「ちょんプロ」という言葉がある。プログラマが自分自身の作業を楽にするために作る簡単なプログラムのことである。私がこの言葉を初めて聞いたのは、おそらく職場だったろう。ネットで検索しても出てくるが、それほど頻繁に使われているわけでもなさそうである。語源は不明だが、おそらく「ちょっとしたプログラム」の略だろう。
「ちょっとした」というのは面白い言葉である。大辞林(goo辞書 )によると、ひとつには、「わずかな」「ささいな」といった意味がある。「ちょっとした風邪」、「ちょっとした感情の行き違い」といった使い方だ。一方で、「大層立派とはいえないまでも相当の」「かなりの」という意味もある。「ちょっとした会社の経営者」だとか「どうだ、ちょっとしたアイデアだろう」といった使い方である。
「ちょんプロ」という言葉には、その両方の意味が込められているように思う。ソースコードの量が少ないプログラム、あるいは、短い時間で作ったプログラムであるのは確かだが、それだけではない。何かしら実用的な機能を持っていたり、それ自体が技術調査を目的としたものであったりと、ちゃんと役立つものでなければ、ちょんプロとは呼ばれないのである(つまり、"Hello World!" と表示するだけでは駄目だ)。
つまり、ちょんプロを作るには、それなりの力が必要である。有用なプログラムをいかに短く、短時間で書けるかということだからだ。綿密なテストを行うわけでもないので、コーディングの品質も高くなければならない。

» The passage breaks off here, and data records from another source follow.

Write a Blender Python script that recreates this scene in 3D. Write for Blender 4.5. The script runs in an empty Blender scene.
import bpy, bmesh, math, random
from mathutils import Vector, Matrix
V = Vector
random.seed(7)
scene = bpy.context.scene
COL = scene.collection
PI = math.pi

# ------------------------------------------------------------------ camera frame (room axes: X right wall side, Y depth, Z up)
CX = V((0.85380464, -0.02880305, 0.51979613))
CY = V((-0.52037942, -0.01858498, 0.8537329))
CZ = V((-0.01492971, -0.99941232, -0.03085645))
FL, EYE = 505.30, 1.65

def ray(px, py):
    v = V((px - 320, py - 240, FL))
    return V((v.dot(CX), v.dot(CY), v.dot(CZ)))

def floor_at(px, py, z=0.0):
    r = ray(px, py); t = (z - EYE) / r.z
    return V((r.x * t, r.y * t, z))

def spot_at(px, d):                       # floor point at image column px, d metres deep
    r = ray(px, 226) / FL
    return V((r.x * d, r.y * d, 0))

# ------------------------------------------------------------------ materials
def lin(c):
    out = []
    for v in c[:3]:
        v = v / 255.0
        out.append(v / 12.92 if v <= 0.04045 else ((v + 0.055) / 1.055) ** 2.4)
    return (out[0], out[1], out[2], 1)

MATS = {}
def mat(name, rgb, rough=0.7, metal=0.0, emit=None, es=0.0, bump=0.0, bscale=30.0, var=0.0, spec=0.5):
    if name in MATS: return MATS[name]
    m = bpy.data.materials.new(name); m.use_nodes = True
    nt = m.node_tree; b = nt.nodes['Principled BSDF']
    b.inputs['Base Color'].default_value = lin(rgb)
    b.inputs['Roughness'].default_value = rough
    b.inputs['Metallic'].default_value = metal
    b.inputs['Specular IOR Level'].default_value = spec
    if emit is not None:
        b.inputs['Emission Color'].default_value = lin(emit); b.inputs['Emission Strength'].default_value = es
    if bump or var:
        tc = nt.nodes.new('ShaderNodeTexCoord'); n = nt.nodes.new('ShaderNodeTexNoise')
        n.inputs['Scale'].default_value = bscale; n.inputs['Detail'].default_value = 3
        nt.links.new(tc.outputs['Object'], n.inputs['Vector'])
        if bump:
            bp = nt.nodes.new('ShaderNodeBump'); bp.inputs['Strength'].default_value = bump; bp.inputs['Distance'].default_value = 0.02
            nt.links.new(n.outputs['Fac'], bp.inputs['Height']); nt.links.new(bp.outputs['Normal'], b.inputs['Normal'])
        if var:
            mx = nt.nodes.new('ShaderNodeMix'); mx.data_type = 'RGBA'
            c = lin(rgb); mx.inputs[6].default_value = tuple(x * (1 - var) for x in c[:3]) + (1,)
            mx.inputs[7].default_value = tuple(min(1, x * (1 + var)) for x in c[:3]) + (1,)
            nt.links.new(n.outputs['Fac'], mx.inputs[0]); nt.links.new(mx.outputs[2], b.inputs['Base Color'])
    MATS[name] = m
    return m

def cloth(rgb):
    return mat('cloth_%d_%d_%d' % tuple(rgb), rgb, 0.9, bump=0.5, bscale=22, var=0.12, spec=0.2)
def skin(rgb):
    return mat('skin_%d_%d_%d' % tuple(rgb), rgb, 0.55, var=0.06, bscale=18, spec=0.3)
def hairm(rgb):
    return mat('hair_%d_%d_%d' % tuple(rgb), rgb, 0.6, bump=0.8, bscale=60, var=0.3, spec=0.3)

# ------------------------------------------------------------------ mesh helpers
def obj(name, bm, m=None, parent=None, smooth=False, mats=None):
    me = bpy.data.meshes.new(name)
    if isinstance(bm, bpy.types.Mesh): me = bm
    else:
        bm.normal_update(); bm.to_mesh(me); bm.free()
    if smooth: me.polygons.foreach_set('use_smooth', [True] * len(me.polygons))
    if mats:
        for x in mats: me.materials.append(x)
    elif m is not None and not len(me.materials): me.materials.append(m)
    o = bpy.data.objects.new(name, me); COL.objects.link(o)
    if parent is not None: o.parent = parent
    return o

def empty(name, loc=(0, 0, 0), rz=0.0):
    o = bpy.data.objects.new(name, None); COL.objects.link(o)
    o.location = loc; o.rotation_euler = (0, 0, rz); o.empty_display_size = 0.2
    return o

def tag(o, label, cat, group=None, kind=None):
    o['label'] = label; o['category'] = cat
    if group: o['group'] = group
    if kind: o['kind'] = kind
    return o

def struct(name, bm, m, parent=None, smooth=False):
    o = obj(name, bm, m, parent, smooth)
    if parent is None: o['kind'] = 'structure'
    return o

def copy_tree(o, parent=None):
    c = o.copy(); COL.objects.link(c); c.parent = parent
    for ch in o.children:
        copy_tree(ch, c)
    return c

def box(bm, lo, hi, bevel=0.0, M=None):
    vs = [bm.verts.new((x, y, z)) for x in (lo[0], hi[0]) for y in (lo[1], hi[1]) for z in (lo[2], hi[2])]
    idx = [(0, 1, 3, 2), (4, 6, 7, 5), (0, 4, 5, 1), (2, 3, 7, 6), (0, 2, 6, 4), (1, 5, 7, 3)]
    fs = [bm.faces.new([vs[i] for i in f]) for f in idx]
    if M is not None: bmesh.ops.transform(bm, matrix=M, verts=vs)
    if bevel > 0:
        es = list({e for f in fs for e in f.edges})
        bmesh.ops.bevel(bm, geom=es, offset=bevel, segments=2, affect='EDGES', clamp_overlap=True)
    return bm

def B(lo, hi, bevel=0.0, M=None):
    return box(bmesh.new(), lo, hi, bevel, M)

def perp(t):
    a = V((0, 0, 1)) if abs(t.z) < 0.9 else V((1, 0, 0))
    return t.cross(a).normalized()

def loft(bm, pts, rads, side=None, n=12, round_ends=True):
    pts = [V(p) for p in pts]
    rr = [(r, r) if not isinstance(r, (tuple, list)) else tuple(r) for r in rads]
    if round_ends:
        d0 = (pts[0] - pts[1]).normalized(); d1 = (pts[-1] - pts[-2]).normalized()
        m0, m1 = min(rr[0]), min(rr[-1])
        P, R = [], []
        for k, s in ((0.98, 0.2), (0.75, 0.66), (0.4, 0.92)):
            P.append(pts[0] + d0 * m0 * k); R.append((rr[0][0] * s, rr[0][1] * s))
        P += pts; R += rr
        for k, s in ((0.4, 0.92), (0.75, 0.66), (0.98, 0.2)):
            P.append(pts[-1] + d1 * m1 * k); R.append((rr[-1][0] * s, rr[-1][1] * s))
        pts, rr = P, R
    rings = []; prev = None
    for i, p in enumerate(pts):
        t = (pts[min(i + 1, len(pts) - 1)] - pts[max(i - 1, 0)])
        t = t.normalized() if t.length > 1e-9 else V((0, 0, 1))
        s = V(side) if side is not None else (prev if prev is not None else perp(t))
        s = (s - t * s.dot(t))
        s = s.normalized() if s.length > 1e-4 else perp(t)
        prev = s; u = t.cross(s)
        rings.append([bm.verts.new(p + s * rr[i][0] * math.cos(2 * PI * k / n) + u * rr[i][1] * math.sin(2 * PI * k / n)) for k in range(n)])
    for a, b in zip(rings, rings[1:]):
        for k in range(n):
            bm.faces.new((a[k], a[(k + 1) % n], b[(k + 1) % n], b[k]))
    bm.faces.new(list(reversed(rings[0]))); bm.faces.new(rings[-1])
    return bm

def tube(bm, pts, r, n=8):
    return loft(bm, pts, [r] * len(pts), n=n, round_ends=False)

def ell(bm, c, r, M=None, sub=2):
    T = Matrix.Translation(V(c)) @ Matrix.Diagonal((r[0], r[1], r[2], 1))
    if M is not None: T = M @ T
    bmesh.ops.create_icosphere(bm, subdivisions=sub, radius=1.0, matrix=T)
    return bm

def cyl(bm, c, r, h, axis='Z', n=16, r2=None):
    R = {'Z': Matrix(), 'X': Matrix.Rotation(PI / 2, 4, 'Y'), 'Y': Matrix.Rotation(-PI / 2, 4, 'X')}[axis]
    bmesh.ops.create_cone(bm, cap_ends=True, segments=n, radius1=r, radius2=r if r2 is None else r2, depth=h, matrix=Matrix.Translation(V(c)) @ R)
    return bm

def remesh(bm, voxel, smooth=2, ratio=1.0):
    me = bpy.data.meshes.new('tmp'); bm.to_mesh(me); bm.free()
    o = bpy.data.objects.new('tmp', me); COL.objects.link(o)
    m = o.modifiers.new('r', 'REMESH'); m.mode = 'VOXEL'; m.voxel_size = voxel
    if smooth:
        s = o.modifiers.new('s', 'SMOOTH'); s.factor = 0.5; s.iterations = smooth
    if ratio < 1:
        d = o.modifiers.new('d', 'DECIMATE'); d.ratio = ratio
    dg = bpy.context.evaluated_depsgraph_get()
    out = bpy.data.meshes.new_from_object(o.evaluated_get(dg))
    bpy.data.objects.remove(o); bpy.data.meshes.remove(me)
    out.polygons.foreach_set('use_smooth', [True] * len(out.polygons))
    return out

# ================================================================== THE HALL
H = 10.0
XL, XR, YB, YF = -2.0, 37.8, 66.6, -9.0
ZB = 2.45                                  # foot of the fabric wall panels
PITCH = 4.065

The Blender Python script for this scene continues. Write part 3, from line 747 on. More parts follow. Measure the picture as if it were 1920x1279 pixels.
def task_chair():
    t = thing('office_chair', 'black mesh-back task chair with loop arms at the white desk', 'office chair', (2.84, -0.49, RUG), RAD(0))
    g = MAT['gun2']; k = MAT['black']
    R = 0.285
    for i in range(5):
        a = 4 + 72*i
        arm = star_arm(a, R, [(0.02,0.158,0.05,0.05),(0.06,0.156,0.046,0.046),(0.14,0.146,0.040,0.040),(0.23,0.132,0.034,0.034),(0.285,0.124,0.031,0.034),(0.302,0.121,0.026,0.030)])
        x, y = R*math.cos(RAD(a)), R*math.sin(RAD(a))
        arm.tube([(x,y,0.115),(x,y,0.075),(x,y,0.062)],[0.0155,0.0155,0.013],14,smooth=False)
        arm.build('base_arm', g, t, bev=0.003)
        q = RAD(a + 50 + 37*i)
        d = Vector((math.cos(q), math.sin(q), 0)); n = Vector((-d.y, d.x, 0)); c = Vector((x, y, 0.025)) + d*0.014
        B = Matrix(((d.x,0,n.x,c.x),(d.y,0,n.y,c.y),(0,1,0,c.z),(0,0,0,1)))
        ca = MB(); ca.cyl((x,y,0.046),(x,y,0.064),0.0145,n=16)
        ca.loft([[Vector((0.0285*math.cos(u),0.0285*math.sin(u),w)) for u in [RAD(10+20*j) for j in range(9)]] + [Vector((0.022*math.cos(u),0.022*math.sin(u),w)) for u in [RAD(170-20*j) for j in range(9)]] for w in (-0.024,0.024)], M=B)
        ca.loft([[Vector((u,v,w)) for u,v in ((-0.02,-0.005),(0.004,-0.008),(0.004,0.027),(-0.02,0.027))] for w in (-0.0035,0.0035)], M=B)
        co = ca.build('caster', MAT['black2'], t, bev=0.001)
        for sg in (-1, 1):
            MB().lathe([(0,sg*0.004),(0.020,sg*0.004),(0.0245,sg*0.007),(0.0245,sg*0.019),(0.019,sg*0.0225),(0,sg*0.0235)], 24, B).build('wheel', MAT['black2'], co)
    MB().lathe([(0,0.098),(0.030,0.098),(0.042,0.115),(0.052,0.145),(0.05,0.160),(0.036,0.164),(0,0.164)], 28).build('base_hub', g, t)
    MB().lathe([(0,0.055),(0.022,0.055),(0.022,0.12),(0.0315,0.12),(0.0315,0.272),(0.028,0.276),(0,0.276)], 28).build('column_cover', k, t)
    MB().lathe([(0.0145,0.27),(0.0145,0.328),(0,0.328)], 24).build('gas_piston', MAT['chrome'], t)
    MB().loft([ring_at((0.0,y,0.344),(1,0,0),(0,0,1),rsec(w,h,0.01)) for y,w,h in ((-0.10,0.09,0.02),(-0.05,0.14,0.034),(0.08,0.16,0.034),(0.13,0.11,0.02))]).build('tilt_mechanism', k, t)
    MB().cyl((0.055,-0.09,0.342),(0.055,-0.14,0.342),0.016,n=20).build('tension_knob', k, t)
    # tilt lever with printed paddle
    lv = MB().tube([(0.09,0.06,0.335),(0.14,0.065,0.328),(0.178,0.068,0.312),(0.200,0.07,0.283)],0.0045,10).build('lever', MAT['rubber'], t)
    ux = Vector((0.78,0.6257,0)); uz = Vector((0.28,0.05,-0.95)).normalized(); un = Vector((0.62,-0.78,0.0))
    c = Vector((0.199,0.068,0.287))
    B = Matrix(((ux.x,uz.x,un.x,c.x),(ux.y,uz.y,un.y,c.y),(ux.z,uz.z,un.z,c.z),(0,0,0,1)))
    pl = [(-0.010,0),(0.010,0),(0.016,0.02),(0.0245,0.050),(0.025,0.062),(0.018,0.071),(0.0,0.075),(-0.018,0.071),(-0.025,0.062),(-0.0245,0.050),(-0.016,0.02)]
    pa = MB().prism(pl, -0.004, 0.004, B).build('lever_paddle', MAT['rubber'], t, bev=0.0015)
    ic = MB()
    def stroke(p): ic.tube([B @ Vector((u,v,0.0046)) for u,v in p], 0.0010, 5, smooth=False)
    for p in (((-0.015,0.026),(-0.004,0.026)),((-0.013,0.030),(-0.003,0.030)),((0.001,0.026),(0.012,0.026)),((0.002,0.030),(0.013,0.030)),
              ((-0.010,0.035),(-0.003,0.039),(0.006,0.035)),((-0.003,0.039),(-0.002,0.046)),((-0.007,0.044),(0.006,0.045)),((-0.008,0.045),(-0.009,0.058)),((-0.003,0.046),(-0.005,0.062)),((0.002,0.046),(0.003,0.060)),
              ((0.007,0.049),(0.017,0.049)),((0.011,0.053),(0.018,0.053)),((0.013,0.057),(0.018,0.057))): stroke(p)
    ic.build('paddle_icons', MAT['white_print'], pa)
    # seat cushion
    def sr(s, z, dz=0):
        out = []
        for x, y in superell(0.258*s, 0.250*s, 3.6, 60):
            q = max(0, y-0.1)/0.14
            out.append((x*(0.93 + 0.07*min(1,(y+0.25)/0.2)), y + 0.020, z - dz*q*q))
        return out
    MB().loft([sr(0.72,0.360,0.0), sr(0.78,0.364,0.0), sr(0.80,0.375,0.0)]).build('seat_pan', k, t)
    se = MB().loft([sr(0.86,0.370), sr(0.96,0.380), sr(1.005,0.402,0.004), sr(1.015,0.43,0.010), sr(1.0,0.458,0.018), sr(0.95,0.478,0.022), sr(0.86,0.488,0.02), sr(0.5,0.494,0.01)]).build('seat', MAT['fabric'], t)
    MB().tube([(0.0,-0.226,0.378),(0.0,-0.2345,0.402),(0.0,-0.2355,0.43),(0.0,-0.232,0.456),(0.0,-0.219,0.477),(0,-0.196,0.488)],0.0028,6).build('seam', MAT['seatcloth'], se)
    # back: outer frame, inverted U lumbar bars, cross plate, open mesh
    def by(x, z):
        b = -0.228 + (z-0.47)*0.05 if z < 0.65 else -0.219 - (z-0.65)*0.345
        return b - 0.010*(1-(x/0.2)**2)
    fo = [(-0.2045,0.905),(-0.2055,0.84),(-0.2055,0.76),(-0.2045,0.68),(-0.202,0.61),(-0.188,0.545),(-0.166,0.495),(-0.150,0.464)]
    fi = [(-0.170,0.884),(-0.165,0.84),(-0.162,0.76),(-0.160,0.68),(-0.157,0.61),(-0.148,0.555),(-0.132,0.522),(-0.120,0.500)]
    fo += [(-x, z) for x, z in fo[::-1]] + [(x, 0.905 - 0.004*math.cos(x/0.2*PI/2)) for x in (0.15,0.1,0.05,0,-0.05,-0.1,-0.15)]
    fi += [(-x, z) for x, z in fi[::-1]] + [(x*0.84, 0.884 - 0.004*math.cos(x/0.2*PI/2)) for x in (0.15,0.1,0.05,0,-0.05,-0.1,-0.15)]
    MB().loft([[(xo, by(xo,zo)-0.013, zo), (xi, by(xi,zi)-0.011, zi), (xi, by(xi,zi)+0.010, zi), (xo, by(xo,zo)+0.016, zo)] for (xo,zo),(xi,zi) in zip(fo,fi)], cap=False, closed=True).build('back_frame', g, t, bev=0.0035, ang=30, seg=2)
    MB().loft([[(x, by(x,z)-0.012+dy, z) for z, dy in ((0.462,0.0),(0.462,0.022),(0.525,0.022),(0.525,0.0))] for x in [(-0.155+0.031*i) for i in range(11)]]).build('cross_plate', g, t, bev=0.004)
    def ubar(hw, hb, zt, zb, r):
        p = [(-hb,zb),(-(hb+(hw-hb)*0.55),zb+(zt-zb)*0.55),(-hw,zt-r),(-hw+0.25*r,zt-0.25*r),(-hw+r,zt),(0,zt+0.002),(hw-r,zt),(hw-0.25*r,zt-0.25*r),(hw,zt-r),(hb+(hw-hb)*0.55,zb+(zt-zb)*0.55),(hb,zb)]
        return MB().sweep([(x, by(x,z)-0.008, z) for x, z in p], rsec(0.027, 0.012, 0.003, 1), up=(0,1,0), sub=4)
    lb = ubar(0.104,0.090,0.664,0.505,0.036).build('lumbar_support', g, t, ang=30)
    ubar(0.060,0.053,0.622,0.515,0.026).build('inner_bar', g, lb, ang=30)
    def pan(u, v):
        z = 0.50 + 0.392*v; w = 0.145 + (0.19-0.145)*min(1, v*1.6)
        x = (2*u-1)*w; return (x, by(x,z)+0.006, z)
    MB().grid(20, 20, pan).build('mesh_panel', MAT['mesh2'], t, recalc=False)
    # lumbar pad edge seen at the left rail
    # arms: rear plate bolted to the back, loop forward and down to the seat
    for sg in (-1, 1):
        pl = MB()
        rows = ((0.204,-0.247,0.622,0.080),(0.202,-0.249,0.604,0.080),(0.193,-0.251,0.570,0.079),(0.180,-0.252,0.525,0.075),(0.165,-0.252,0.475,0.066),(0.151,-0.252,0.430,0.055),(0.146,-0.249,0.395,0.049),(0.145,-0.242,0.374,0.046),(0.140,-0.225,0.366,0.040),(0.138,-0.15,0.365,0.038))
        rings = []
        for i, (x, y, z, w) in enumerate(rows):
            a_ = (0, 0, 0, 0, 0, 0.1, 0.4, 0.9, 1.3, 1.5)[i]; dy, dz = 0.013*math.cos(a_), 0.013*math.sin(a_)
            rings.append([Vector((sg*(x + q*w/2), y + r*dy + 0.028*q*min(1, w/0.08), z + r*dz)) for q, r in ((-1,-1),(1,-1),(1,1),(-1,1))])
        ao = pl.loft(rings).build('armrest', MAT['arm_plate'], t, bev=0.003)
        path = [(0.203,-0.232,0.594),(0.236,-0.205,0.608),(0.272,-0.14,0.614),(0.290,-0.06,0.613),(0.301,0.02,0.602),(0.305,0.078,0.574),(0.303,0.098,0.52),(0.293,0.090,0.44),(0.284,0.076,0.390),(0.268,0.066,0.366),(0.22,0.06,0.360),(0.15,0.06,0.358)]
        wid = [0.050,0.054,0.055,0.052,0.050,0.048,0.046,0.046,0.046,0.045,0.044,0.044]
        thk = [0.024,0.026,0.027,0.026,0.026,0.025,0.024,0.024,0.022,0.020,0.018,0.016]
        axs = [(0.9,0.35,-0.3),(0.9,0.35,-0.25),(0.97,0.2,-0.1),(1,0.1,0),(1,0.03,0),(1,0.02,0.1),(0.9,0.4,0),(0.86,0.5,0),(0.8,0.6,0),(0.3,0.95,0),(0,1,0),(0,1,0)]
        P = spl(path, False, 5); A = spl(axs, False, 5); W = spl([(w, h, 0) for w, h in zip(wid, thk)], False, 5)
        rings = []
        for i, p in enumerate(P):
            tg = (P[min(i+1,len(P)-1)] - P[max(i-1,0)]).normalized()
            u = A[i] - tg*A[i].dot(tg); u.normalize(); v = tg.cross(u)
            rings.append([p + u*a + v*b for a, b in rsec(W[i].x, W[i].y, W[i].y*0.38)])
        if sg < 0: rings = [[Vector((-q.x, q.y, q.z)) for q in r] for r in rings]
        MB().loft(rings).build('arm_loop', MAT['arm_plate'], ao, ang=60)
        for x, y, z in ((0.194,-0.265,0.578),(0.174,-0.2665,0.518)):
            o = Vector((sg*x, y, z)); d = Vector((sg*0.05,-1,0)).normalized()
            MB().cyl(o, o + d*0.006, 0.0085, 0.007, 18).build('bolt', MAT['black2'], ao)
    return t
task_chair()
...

必要なのはプログラミングの技術力だけではない。そこには、企画から、要件定義、設計、実装といったソフトウェア開発工程の縮図がある。その全てをプログラマ自身で行うのだ。例えば、単純作業を自動化するためのプログラムが欲しいと思っても、それを作るのに時間がかかり過ぎるのなら、作るべきではない。そういったことを正しく判断するには、プログラミングに必要な時間を正確に見積もる力が必要だ。そしてそのためには、事前にある程度の実装方法までイメージできていなければならないだろう。
たかが「ちょんプロ」。されど、それを作る過程には、ソフトウェア開発者として学ぶところは多くありそうだ。